Report how many lines of the records below include the word "script". Give nothing but the number.

--*--

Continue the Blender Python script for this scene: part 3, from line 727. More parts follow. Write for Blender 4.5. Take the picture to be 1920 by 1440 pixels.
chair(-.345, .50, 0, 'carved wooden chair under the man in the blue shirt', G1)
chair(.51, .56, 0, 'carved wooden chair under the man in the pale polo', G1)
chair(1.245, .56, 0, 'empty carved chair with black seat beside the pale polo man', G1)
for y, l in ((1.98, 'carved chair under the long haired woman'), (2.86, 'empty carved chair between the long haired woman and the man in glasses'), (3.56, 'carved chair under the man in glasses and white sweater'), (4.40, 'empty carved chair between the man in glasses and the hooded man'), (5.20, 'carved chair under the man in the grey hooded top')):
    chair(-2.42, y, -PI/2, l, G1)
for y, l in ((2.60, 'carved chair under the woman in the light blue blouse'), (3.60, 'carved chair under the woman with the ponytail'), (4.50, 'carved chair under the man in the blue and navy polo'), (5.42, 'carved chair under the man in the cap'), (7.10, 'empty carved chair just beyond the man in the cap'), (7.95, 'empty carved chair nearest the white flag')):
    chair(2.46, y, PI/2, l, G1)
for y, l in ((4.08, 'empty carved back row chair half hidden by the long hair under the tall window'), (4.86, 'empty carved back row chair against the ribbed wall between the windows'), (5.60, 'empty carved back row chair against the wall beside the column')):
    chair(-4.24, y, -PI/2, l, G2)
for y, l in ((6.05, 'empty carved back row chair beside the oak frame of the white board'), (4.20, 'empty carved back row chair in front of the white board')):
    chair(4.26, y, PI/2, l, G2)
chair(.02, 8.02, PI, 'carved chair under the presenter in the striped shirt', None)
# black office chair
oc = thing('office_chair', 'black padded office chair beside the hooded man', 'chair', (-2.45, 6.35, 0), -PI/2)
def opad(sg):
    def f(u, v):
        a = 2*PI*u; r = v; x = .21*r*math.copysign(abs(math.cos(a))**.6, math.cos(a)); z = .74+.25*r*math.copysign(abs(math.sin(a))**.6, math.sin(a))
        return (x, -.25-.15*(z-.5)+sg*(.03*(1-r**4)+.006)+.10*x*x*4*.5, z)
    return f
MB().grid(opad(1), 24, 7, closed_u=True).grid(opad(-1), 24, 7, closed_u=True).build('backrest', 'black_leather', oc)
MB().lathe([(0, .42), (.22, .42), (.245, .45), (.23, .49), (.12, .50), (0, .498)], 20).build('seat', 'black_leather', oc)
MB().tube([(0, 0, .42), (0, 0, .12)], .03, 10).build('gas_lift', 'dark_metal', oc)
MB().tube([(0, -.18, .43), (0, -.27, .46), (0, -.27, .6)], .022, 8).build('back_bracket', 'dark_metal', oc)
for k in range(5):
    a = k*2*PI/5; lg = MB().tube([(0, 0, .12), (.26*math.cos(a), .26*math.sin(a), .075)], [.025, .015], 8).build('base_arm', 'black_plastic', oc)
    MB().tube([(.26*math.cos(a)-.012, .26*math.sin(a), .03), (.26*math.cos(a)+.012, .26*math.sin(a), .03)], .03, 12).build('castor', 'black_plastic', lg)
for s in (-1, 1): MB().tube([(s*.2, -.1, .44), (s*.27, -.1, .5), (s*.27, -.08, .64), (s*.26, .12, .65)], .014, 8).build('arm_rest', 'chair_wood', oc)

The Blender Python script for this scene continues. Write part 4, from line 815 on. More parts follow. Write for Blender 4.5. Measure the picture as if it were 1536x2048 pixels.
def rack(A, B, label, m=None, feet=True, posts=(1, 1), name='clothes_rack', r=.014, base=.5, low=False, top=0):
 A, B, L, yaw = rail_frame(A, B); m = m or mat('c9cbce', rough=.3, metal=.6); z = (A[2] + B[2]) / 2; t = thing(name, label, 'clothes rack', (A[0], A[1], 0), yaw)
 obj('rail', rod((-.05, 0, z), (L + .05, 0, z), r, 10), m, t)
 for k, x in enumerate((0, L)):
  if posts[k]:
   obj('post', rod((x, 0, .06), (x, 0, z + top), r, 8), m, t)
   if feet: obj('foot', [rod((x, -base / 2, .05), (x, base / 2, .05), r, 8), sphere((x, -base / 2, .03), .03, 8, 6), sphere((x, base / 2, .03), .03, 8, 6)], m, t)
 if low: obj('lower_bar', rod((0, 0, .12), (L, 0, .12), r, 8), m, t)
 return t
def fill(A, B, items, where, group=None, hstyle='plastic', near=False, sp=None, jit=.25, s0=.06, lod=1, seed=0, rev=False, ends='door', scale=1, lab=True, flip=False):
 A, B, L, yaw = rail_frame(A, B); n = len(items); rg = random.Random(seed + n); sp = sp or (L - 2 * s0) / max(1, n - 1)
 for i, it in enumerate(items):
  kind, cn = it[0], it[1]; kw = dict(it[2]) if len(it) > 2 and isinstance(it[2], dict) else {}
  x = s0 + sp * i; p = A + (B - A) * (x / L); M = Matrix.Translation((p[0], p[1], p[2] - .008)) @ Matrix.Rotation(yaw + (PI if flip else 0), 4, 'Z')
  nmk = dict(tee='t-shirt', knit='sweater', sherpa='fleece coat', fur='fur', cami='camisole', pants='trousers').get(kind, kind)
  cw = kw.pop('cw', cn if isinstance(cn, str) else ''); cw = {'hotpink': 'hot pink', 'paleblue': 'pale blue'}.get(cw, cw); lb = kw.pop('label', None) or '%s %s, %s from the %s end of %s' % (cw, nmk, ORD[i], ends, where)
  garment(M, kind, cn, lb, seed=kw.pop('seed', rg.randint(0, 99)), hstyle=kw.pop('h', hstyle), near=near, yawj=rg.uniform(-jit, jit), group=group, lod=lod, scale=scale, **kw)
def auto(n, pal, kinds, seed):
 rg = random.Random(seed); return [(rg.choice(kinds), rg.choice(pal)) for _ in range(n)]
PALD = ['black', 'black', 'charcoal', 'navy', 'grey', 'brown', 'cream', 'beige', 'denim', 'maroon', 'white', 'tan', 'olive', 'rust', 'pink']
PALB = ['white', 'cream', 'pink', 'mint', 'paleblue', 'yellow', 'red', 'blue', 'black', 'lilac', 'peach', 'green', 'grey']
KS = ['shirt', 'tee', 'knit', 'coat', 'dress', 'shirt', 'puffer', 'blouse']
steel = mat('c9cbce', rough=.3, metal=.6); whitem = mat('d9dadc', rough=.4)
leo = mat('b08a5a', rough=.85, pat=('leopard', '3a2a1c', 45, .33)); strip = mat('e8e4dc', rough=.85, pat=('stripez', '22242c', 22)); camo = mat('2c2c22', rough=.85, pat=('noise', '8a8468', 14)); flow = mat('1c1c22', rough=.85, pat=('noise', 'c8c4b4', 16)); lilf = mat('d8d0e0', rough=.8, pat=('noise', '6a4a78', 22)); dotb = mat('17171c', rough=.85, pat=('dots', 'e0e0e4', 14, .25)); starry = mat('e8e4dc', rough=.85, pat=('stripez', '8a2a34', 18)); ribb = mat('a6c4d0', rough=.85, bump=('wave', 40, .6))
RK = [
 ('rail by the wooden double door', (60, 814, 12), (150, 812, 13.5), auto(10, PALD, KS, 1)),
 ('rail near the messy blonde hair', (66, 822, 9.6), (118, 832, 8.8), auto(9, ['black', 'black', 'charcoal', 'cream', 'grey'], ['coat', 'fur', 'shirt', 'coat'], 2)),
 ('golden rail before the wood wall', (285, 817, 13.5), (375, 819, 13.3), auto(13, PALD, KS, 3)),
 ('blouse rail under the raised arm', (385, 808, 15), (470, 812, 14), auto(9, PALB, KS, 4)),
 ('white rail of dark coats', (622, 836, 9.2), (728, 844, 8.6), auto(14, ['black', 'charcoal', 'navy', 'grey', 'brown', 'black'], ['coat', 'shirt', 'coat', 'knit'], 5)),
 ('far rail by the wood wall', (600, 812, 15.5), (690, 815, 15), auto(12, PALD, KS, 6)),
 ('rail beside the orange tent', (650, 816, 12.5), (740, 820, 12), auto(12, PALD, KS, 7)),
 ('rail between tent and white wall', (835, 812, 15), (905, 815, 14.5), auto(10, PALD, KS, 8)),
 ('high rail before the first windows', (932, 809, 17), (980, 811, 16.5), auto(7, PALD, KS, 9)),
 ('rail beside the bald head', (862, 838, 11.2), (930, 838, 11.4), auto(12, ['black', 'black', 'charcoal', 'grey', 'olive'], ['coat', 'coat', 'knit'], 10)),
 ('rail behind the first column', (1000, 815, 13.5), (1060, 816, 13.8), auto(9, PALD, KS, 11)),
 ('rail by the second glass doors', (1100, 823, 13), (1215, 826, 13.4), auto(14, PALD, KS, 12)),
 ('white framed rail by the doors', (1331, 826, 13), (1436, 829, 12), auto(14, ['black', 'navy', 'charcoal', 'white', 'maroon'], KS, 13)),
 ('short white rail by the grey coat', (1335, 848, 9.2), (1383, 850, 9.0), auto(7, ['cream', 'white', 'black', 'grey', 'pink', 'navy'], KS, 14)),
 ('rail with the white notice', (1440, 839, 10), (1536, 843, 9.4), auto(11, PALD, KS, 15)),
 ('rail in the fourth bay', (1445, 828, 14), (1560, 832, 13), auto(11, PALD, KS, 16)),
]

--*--

### Answer
2